-- Data start --

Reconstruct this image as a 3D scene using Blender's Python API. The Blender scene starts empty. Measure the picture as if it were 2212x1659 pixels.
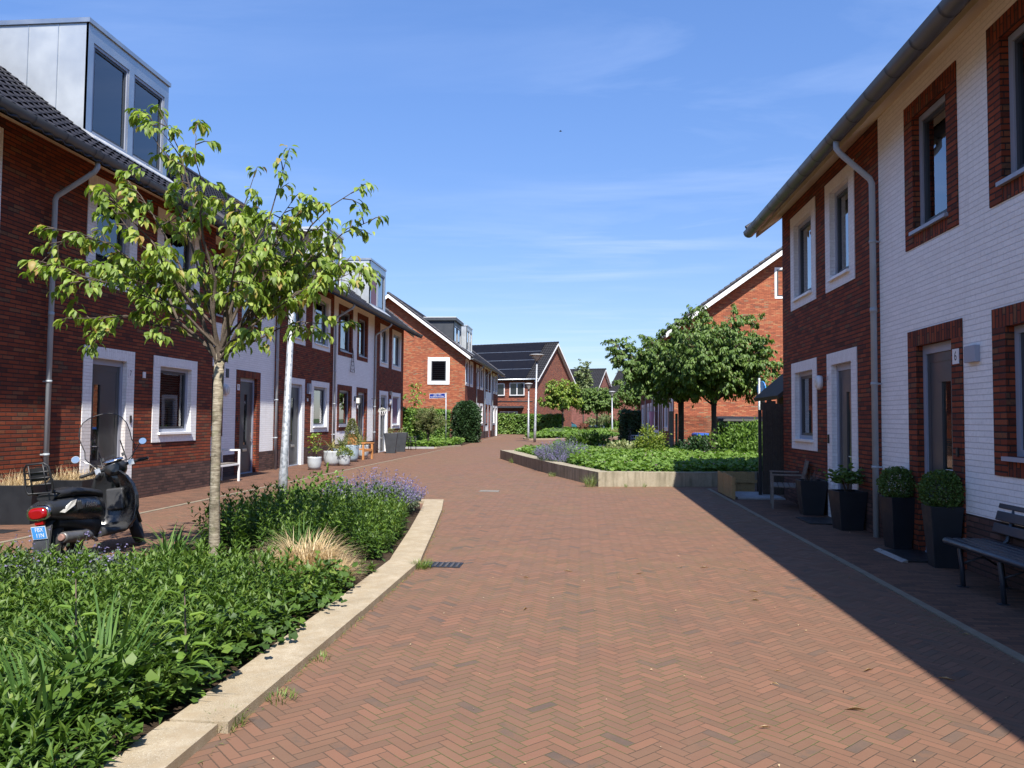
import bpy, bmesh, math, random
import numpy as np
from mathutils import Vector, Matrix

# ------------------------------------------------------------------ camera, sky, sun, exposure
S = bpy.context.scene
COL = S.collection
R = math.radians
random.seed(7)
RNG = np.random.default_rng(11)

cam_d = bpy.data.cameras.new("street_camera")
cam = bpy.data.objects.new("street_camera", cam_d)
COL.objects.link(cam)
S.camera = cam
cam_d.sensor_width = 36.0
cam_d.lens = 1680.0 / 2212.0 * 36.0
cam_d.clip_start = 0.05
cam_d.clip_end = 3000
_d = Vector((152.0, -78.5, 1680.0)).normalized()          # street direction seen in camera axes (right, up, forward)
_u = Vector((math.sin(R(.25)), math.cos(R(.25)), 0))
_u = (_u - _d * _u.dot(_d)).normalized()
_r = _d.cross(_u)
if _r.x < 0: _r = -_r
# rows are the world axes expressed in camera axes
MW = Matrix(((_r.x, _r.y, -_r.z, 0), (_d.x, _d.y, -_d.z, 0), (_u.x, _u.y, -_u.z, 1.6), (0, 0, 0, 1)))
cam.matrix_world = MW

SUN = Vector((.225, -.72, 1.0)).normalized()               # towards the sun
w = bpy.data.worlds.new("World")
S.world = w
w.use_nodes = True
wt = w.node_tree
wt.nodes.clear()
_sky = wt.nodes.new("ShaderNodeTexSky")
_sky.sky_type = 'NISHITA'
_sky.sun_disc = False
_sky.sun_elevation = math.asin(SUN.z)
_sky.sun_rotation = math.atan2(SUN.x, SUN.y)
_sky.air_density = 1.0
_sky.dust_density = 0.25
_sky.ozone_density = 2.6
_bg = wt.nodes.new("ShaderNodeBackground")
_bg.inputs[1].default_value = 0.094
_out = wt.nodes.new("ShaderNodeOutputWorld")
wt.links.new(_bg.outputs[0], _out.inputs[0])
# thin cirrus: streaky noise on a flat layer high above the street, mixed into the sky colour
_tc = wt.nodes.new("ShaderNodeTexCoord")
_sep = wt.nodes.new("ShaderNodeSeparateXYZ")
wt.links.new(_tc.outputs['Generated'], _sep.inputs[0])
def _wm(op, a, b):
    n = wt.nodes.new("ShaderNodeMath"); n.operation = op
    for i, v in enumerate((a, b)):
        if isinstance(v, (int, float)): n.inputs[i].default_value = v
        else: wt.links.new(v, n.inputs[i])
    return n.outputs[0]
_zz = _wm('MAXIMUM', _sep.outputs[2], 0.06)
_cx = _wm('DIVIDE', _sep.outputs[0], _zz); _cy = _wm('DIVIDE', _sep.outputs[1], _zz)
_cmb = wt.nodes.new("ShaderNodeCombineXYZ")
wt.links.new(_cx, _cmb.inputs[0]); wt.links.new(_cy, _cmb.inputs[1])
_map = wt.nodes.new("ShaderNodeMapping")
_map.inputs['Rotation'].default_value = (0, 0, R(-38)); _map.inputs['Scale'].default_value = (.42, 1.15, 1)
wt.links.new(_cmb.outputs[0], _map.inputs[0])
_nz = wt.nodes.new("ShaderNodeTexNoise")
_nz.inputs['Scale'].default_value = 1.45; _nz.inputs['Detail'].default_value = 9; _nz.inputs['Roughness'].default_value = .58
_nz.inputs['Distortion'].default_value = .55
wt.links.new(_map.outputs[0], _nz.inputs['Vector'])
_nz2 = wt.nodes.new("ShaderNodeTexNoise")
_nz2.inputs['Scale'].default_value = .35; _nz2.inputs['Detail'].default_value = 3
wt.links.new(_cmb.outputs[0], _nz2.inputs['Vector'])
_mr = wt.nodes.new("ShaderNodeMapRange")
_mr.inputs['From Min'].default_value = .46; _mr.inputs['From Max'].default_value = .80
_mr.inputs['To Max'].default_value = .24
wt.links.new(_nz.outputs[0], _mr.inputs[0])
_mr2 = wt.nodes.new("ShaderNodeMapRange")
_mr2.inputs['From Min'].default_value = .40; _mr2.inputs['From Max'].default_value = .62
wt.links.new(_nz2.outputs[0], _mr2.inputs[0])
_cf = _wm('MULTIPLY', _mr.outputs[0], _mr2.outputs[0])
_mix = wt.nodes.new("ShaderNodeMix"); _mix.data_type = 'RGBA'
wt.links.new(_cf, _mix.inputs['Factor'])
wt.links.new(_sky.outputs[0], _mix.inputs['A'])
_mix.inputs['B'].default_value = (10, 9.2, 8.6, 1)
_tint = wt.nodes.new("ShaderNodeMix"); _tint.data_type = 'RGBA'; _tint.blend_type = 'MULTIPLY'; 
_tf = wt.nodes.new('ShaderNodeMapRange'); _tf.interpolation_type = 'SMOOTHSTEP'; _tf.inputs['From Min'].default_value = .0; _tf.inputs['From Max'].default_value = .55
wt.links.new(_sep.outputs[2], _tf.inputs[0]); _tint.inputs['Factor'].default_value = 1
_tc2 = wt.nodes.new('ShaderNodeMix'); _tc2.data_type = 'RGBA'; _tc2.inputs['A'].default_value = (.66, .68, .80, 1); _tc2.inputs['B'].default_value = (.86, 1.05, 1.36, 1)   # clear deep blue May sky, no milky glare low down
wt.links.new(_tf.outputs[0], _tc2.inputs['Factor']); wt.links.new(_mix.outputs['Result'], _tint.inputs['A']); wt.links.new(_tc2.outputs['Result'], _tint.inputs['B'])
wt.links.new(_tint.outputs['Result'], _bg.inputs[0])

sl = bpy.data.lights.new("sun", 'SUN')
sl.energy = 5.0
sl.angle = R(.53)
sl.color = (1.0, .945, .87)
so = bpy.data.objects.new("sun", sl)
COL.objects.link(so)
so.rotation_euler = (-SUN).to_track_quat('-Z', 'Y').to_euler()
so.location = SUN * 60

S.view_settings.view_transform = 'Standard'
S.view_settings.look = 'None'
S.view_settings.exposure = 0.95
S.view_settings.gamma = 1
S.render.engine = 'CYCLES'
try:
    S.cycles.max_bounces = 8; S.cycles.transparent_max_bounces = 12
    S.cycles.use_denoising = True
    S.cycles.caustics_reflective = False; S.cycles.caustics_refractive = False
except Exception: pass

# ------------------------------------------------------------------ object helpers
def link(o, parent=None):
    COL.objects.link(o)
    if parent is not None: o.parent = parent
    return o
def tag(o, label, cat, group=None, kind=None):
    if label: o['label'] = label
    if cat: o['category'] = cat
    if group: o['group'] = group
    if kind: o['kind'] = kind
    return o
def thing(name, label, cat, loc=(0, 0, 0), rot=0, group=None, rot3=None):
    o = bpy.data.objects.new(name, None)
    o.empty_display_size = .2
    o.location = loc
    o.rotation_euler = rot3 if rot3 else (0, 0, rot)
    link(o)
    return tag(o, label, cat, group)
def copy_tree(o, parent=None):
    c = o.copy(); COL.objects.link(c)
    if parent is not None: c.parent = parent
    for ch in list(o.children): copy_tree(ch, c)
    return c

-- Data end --

• Task instructions: Please quote the lines of the material, beginning with the first and ending with the one that contains "cam.matrix_world = MW", exactly as written and without any pictures.

• Correct response:
Reconstruct this image as a 3D scene using Blender's Python API. The Blender scene starts empty. Measure the picture as if it were 2212x1659 pixels.
import bpy, bmesh, math, random
import numpy as np
from mathutils import Vector, Matrix

# ------------------------------------------------------------------ camera, sky, sun, exposure
S = bpy.context.scene
COL = S.collection
R = math.radians
random.seed(7)
RNG = np.random.default_rng(11)

cam_d = bpy.data.cameras.new("street_camera")
cam = bpy.data.objects.new("street_camera", cam_d)
COL.objects.link(cam)
S.camera = cam
cam_d.sensor_width = 36.0
cam_d.lens = 1680.0 / 2212.0 * 36.0
cam_d.clip_start = 0.05
cam_d.clip_end = 3000
_d = Vector((152.0, -78.5, 1680.0)).normalized()          # street direction seen in camera axes (right, up, forward)
_u = Vector((math.sin(R(.25)), math.cos(R(.25)), 0))
_u = (_u - _d * _u.dot(_d)).normalized()
_r = _d.cross(_u)
if _r.x < 0: _r = -_r
# rows are the world axes expressed in camera axes
MW = Matrix(((_r.x, _r.y, -_r.z, 0), (_d.x, _d.y, -_d.z, 0), (_u.x, _u.y, -_u.z, 1.6), (0, 0, 0, 1)))
cam.matrix_world = MW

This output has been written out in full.